Um dos elementos mais louváveis do filme é seu compromisso com a complexidade histórica. A obra evita visões maniqueístas que opõem brancos e negros de forma simplista. Ao mostrar, por exemplo, africanos participando do sequestro e comercialização de seus pares, o filme reconhece que a dinâmica da escravidão envolvia relações de poder e opressão internas à própria África, algo frequentemente omitido ou suavizado. Tal escolha revela uma tentativa de historicizar o processo escravista sem reduzi-lo a dicotomias morais rasas, sem, no entanto, diluir a brutalidade do sistema escravocrata colonial.
Além disso, o filme apresenta aspectos significativos da vida dos escravizados, como o uso sistemático do estupro para fins de reprodução forçada e a catequese em português como mecanismo de dominação e apagamento cultural. A questão da linguagem cuja complexidade histórica é imensa, dada a diversidade linguística africana e o papel do português como língua de controle é abordada com cuidado, demonstrando a preocupação da produção com a autenticidade sociocultural do período.

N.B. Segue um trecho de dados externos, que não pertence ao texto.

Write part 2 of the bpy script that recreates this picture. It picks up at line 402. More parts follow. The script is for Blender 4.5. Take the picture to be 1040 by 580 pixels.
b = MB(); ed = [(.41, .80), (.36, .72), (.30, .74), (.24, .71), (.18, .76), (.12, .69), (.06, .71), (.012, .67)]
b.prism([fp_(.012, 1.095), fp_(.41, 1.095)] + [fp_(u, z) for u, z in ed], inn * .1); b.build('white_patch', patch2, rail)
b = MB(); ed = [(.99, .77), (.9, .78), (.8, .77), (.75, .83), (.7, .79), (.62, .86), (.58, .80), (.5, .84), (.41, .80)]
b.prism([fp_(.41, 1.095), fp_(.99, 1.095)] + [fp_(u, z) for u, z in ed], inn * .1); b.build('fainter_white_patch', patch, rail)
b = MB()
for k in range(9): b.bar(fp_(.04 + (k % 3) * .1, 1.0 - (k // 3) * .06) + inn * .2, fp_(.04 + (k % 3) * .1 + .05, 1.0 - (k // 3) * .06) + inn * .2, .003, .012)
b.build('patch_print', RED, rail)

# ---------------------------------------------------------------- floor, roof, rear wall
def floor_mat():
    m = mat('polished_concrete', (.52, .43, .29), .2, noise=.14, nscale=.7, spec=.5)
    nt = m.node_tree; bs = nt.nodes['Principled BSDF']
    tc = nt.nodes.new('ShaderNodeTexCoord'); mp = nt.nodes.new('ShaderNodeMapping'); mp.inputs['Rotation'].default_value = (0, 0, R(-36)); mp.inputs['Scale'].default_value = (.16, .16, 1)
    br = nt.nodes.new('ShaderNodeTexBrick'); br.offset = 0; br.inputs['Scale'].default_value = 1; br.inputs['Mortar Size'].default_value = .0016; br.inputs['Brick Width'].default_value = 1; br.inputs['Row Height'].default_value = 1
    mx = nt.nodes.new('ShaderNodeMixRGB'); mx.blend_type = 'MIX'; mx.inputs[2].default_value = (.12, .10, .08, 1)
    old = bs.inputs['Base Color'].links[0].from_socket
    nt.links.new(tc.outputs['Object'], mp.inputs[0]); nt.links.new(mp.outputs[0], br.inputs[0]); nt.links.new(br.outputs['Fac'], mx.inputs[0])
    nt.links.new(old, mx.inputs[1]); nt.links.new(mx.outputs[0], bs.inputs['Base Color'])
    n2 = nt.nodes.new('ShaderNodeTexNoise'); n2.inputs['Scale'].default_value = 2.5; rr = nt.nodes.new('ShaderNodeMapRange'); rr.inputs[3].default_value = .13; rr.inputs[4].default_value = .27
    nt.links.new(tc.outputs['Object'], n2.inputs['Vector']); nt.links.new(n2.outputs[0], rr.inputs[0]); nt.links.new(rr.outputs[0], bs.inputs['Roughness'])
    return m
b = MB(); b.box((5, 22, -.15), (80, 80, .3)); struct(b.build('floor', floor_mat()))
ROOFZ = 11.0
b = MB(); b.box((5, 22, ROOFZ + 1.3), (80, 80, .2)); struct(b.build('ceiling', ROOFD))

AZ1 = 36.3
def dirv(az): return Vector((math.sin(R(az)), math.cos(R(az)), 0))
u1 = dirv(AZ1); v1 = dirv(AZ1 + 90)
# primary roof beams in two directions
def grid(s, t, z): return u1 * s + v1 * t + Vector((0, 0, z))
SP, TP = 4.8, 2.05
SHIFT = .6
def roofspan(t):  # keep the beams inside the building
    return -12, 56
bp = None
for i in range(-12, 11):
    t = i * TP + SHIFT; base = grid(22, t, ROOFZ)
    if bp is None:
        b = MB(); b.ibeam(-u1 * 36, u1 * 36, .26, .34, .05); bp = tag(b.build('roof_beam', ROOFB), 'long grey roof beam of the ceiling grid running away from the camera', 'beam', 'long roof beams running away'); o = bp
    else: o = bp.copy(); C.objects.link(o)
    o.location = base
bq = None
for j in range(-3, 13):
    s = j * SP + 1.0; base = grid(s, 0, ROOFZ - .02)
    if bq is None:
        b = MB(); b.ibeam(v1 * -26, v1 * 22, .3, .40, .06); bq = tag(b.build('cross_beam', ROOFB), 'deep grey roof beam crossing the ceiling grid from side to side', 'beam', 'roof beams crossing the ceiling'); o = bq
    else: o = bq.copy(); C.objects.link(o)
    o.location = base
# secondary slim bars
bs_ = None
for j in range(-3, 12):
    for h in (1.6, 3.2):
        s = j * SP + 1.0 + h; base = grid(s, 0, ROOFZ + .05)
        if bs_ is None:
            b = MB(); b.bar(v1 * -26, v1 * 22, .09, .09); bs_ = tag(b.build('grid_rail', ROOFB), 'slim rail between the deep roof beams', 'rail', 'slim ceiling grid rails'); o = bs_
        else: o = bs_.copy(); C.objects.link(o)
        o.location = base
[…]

No entanto, apesar da relevância temática e da densidade histórica, Malês incorre em uma limitação recorrente em muitas produções brasileiras: a estética televisiva genérica. Em diversos momentos, a linguagem audiovisual aproxima-se do modelo telenovelesco, com enquadramentos, iluminação e direção de atores que remetem mais à TV aberta do que ao cinema de linguagem própria. Esse tratamento imagético padronizado compromete a potência estética da obra e reduz sua capacidade de provocar o espectador também pela forma especialmente em um filme que pretende revisitar criticamente a história brasileira.
Apesar de suas limitações formais, Malês é uma obra de inegável relevância no contexto do cinema histórico brasileiro. Ao recuperar um episódio de resistência negra frequentemente marginalizado pela narrativa oficial, o filme contribui para a ampliação do imaginário coletivo sobre a escravidão, deslocando o foco da vitimização passiva para a agência política dos africanos e afrodescendentes no Brasil. Ainda que sua estética televisiva atue como um entrave à radicalidade formal que a temática exigiria, a obra representa um esforço legítimo de reinscrição da memória negra na história nacional. Nesse sentido, Malês se insere no conjunto de produções que buscam não apenas narrar o passado, mas reconfigurar as formas pelas quais ele é representado, tensionando o papel da imagem na construção da consciência histórica.